Huawei, which is absent from several Western markets, is promoting a “5.5G” or 5G-Advanced story, presenting it as a new phase of industrial digitalization. This move to 5G-Advanced (3GPP Releases 18 and 19) introduces AI integration and enhanced support for extended reality (XR).
However, these features require a 5G-SA core, creating a “chicken and egg” problem. Operators want the advanced features but are hesitant to pay for the core network upgrades needed to support them.
The business case for 5G-SA depends heavily on network slicing, which enables operators to split a single physical network into virtual “slices” with guaranteed performance. While this is promising for B2B applications such as industrial robotics and emergency services, the consumer market is still constrained by regulations.
In Europe, strict net neutrality rules make it hard to charge extra for faster “express lanes” for things like high-end gaming or video streaming. These rules set the expectation that a basic connection should work for all apps, making it tough for operators to turn 5G into something more than a standard feature.
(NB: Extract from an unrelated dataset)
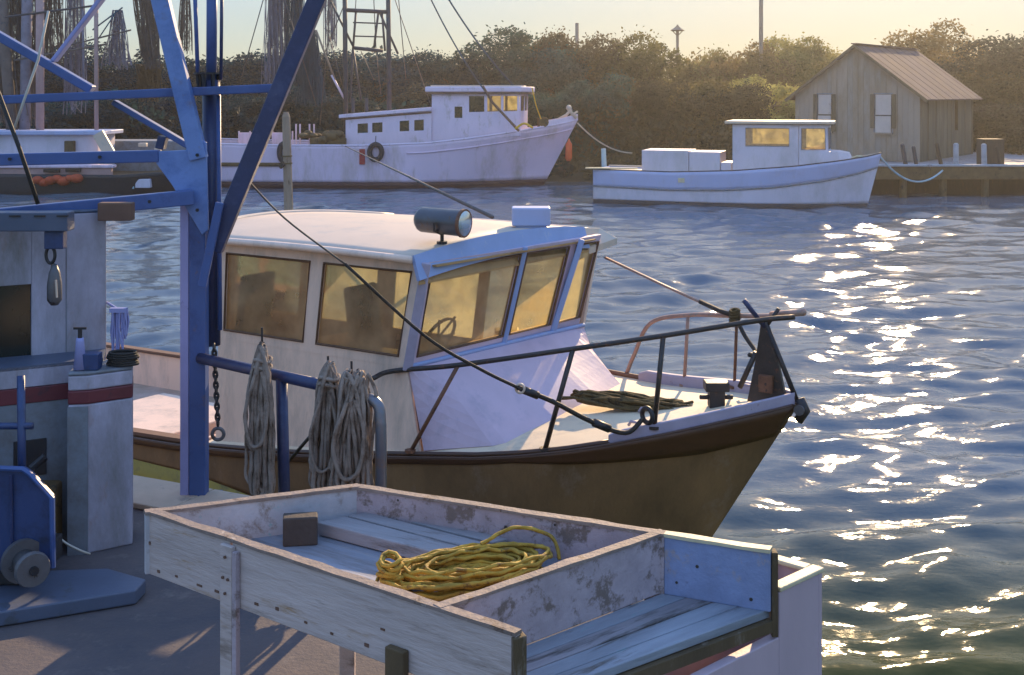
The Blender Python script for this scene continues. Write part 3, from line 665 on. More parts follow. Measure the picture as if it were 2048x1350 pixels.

However, the rules have exceptions for critical services such as healthcare and utilities.
As a result, network slicing is mostly in use in small B2B pilot projects, which account for only a small share of total network traffic. Without a way to make money from the consumer slice, there is little financial reason to move to SA on a large scale right now.
The one clear commercial success of the 5G era has been Fixed Wireless Access (FWA), especially in North America. However, FWA’s success actually supports the idea that “good enough” connectivity is more important to users than having the latest technology.
FWA has done well not because it outperforms fiber, but because it offers good enough performance at a better price, especially in sparse population areas, where deploying fiber is costly.
AT&T is offering FWA in a significant way via its 5G network. The company launched its 5G-powered Internet Air FWA product in August 2023 and has seen significant customer growth since.
While FWA uses 5G network capacity, most users do not care whether it is SA or NSA as long as their streaming video works without buffering.
Right now, the global rollout of 5G-SA shows uneven progress and lower expectations. While there are real engineering benefits, such as better energy efficiency and higher connection density, they have not yet matched what most consumers want. Operators are making practical choices by delaying expensive upgrades and focusing on getting the most out of current assets and proven revenue sources, such as FWA.
Unless many strong enterprise users emerge soon, 5G-SA may stay in the background as the industry moves on to 6G, serving as a warning for future technology rollouts.